Naar aanleiding van dit verzoek heeft de Staatssecretaris van Financiën inlichtingen verstrekt aan de commissie.

Feiten

Een vennootschap onder firma, volgens gemachtigde een solvabele onderneming, ondervindt als gevolg van de groei problemen in de administratie, waardoor belastingschulden (deels) onbetaald blijven. Als navraag naar de mogelijkheid van een betalingsregeling door de firma en door het externe administratiekantoor, aan wie de boekhouding is uitbesteed, zonder resultaat blijft, wordt de hulp van gemachtigde ingeroepen.

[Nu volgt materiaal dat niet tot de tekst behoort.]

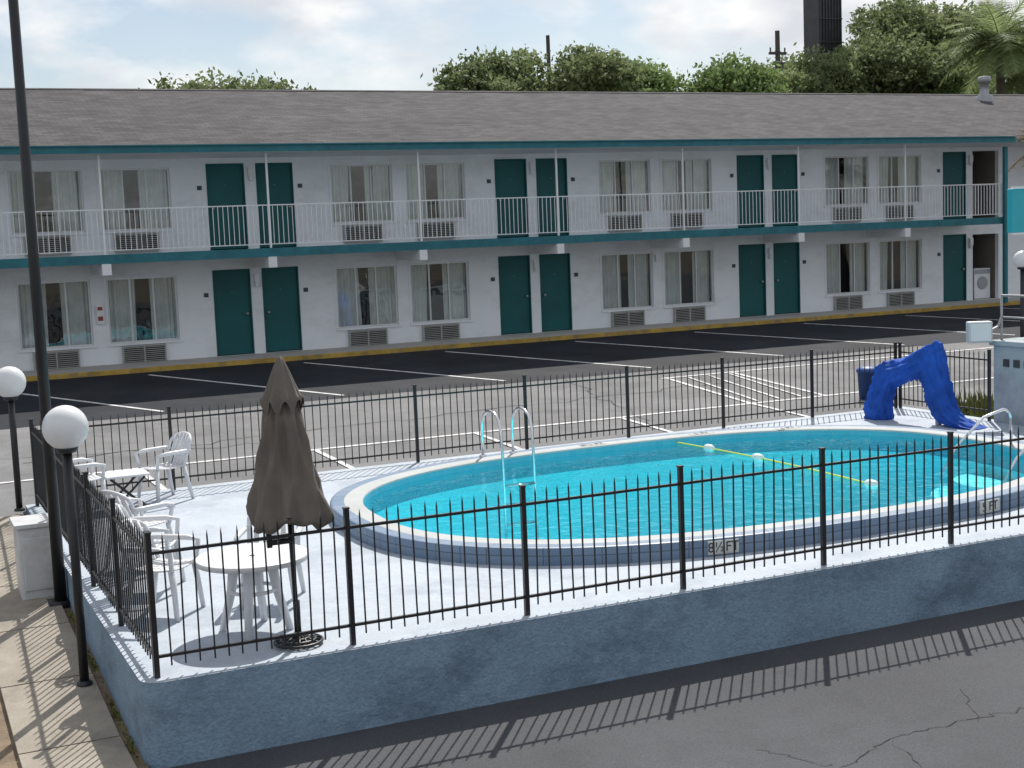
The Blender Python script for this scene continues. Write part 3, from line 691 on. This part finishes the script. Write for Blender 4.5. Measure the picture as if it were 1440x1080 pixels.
def tree(x,y,top,r,seed,m='leaf',per=45,size=.13,nl=6,dens=1.,flat=1.):
    rg=random.Random(seed);E=empty('oak_tree');zb=1.27;lobes=[]
    cz=top-r*.75*flat
    for i in range(nl):
        a=2*PI*i/nl+rg.uniform(-.4,.4);d_=r*rg.uniform(.35,.75);rr=r*rg.uniform(.34,.55)
        lobes.append((x+d_*math.cos(a),y+d_*math.sin(a),cz+rg.uniform(-.3,.25)*r*flat,rr,rr,rr*.75*flat))
    lobes.append((x,y,top-r*.5*flat,r*.5,r*.5,r*.45*flat))
    leaves('foliage',E,lobes,per,size,M[m],seed,dens)
    s=MB();s.tube([(x,y,zb-.1),(x+.1,y,zb+2),(x,y,cz-r*.4)],[.35,.27,.2],10)
    for l in lobes:
        mx=(x+(l[0]-x)*.5,y+(l[1]-y)*.5,cz-r*.15)
        s.tube([(x,y,cz-r*.6),mx,(l[0],l[1],l[2]+l[5]*.6)],[.16,.09,.02],6)
        for q in range(4):
            a=rg.uniform(0,2*PI);s.tube([(l[0],l[1],l[2]-l[5]*.3),(l[0]+l[3]*.9*math.cos(a),l[1]+l[3]*.9*math.sin(a),l[2]+l[5]*rg.uniform(.2,.9))],[.05,.015],5)
    s.obj('trunk_and_limbs',M['bark'],E,smooth=True)
tree(24.0,55,11.3,1.9,1,'leaf',44);tree(26.6,56,11.8,2.2,2,'leaf',50);tree(29.8,55,12.1,2.3,3,'leaf',55);tree(33.2,57,11.6,2.2,4,'leaf2',50)
tree(36.6,54,11.5,2.4,5,'leaf2',60);tree(38.6,56,11.2,2.2,6,'leaf2',50)
tree(42.3,55,12.1,2.8,7,'leaf',66,nl=7);tree(46.0,54,12.9,3.1,8,'leaf',75,nl=8);tree(50.0,57,15.4,3.8,9,'leaf',64,nl=9,size=.15);tree(45.5,62,12.9,3.,10,'leaf',50);tree(54.5,57,14.2,3.4,14,'leaf',60)
tree(49.0,53,11.6,2.6,15,'leaf2',60)
tree(13.3,56,10.8,2.7,11,'leaf',16,nl=7,flat=.5);tree(16.2,57,10.6,2.3,12,'leaf',13,nl=6,flat=.45)
def palm(x,y,zc,R,nf,seed,zb=1.27,m='frond',tr=.2,base=None,el0=-.5):
    rg=random.Random(seed);E=empty('palm_tree');s=MB()
    bx,by=base or (x+.3,y)
    s.tube([(bx,by,zb),(bx*.6+x*.4,by*.6+y*.4,(zb+zc)*.5),(x,y,zc-.1)],[tr*1.3,tr,tr*.9],12);s.obj('trunk',M['bark'],E,smooth=True)
    s=MB()
    for i in range(nf):
        a=2*PI*i/nf*2.4+rg.uniform(-.2,.2);el=rg.uniform(el0,1.2);L_=R*rg.uniform(.8,1.1)
        p=Vector((x,y,zc));dv=Vector((math.cos(a)*math.cos(el),math.sin(a)*math.cos(el),math.sin(el)));pts=[p.copy()];K=14
        for k in range(K):
            dv=(dv+Vector((0,0,-.085))).normalized();p=p+dv*L_/K;pts.append(p.copy())
        s.tube(pts,[.03*(1-k/(K+1))+.004 for k in range(K+1)],4)
        for k in range(2,K+1):
            t=(pts[k]-pts[k-1]).normalized();sd=t.cross(Vector((0,0,1)))
            if sd.length<.1: sd=Vector((1,0,0))
            sd.normalize();ll=R*.32*math.sin(PI*min(1,(k+1)/(K+2)))+.08
            for sg in (-1,1):
                for f_ in (0,.33,.66):
                    q=pts[k-1].lerp(pts[k],f_);e=q+(sd*sg+t*.7+Vector((0,0,rg.uniform(-.5,.1)))).normalized()*ll
                    wv=t*.022*R/2
                    n0=len(s.v);s.v+=[tuple(q-wv),tuple(q+wv),tuple(e)];s.f.append((n0,n0+1,n0+2));s.mi.append(0)
    s.obj('fronds',M[m],E)
palm(46.0,47.0,11.6,3.0,56,21);palm(48.2,48,10.3,2.3,36,22)
palm(29.4,28.3,5.7,1.1,26,23,m='deadfrond',tr=.12)
# ------------------------------------------------------------------ background poles & tower
E=empty('utility_pole');s=MB();s.tube([(35.4,70,1.2),(35.4,70,14.8)],[.16,.11],8);s.obj('pole_shaft',mat('pole_wood',(.07,.06,.055),.9),E)
E=empty('utility_pole');s=MB();s.tube([(43.6,60,1.2),(43.6,60,13.8)],[.17,.12],8);s.box(43.1,44.1,59.9,60.1,12.6,12.72);s.box(43.25,43.95,59.9,60.1,12.1,12.2);s.tube([(43.9,59.8,11.5),(43.9,59.8,12.1)],.16,10)
for xx in (43.15,43.6,44.05): s.tube([(xx,60,12.72),(xx,60,12.95)],.04,6)
s.obj('pole_and_crossarms',mat('pole_wood2',(.09,.08,.075),.9),E)
E=empty('sign_tower');s=MB();s.box(45.95,47.35,59.6,60.9,12.6,22)
for i in range(8):
    x=45.98+.19*i;s.box(x,x+.06,59.53,59.598,12.6,22)
for z in (13.2,14.4,15.6,16.8): s.box(45.9,47.4,59.5,59.528,z,z+.06)
s.box(46.3,47.0,59.9,60.6,1.2,12.6);s.obj('louvred_tower',mat('tower_grey',(.05,.053,.06),.6,.2,2),E)
# ------------------------------------------------------------------ world & light
EL=50
sv=Vector((.6,.8,0))*math.cos(math.radians(EL))+Vector((0,0,math.sin(math.radians(EL))))
wd=bpy.data.worlds.new('World');sc.world=wd;wd.use_nodes=True;N=wd.node_tree.nodes;L=wd.node_tree.links;N.clear()
out=N.new('ShaderNodeOutputWorld');sky=N.new('ShaderNodeTexSky');sky.sky_type='NISHITA';sky.sun_disc=False
sky.sun_elevation=math.radians(EL);sky.sun_rotation=math.atan2(.6,.8)
b1=N.new('ShaderNodeBackground');b1.inputs['Strength'].default_value=.10;L.new(sky.outputs[0],b1.inputs['Color'])
tc=N.new('ShaderNodeTexCoord');mp=N.new('ShaderNodeMapping');mp.inputs['Scale'].default_value=(1,1,2.2);L.new(tc.outputs['Generated'],mp.inputs['Vector'])
n1=N.new('ShaderNodeTexNoise');n1.inputs['Scale'].default_value=5.;n1.inputs['Detail'].default_value=6;n1.inputs['Roughness'].default_value=.56;L.new(mp.outputs[0],n1.inputs['Vector'])
r1=N.new('ShaderNodeValToRGB');r1.color_ramp.elements[0].position=.42;r1.color_ramp.elements[0].color=(.1,)*3+(1,);r1.color_ramp.elements[1].position=.57;r1.color_ramp.elements[1].color=(1,1,1,1);L.new(n1.outputs['Fac'],r1.inputs['Fac'])
n2=N.new('ShaderNodeTexNoise');n2.inputs['Scale'].default_value=9.;n2.inputs['Detail'].default_value=5;L.new(mp.outputs[0],n2.inputs['Vector'])
r2=N.new('ShaderNodeValToRGB');r2.color_ramp.elements[0].position=.38;r2.color_ramp.elements[0].color=(.72,.75,.80,1);r2.color_ramp.elements[1].position=.56;r2.color_ramp.elements[1].color=(1,1,1,1);L.new(n2.outputs['Fac'],r2.inputs['Fac'])
b2=N.new('ShaderNodeBackground');b2.inputs['Strength'].default_value=1.0;L.new(r2.outputs['Color'],b2.inputs['Color'])
mx=N.new('ShaderNodeMixShader');L.new(r1.outputs['Color'],mx.inputs[0]);L.new(b1.outputs[0],mx.inputs[1]);L.new(b2.outputs[0],mx.inputs[2]);L.new(mx.outputs[0],out.inputs['Surface'])
sl=bpy.data.lights.new('sun','SUN');sl.energy=4.9;sl.angle=math.radians(.5);sl.color=(1,.955,.89);so=bpy.data.objects.new('sun',sl);sc.collection.objects.link(so);so.rotation_euler=(-sv).to_track_quat('-Z','Y').to_euler();so.location=(10,20,30)
# ------------------------------------------------------------------ camera
f=1943.
d1=Vector((4216,384,-f)).normalized();d2=Vector((-911.7,179,-f));d2=(d2-d1*d2.dot(d1)).normalized();d3=d1.cross(d2)
R3=Matrix((d1,d2,d3))
cam=bpy.data.cameras.new('camera');cam.sensor_width=36;cam.lens=f/1440*36;cam.clip_end=3000;cam.clip_start=.1
co=bpy.data.objects.new('camera',cam);sc.collection.objects.link(co);co.matrix_world=Matrix.Translation((0,0,4.1))@R3.to_4x4();sc.camera=co
sc.view_settings.view_transform='Standard';sc.view_settings.look='None';sc.view_settings.exposure=0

Gemachtigde vraagt op 1 mei 2014 om uitstel van betaling voor omzetbelasting over het eerste kwartaal van dat jaar. De belastingontvanger zoekt telefonisch kontakt met een van de vennoten en met de boekhouder, en trekt daaruit de conclusie dat er geen sprake is van een acuut liquiditeitsprobleem.

Hij besluit daarop het verzoek om uitstel niet te behandelen en maakt dat per mail kenbaar aan vennoot en aan de boekhouder. Zijn verzoek aan laatsgenoemde om ook gemachtigde hiervan in kennis te stellen, wordt echter niet opgevolgd. De ontvanger laat na gemachtgide formeel te antwoorden op diens verzoek.

Wanneer op 10 oktober 2014 opnieuw wordt verzocht om uitstel van betaling, volgt daags erna een afwijzende beschikking met als motivatie dat het een zakelijke belastingschuld betreft, dat door de klant geen zekerheid is gesteld, dat er sprake is van recidive en dat de Belastingdienst onterecht als financier wordt gebruikt. Ook het tegen de beschikking ingestelde beroep wordt afgewezen. Wel stelt de directeur vast dat de belastingontvanger niet heeft gehandeld overeenkomstig bepalingen in wet- en regelgeving; maar aangezien er op het hernieuwde verzoek wel formeel is beslist over de volledig openstaande belastingschuld en er tussentijds geen invorderingsmaatregelen hebben plaatsgevonden, heeft de ontvanger gehandeld alsof het verzoek is toegewezen.

Overwegingen

In zijn antwoord gaat de Staatssecretaris in op de redenen waarom het verzoek om een betalingsregeling is afgewezen. Aangezien de betalingsproblemen betreffende een zakelijke schuld van de firma sinds 2009 een structureel karakter hebben, is er sprake van recidive. Daarnaast is er door de firma nooit zekerheid aangeboden. Geld dat bedoeld was om verschuldigde omzetbelasting te betalen, is gebruikt om andere verplichtingen te voldoen en zodoende wordt de Belastingdienst in de rol van kredietverlener gedrongen, hetgeen niet tot haar taak behoort.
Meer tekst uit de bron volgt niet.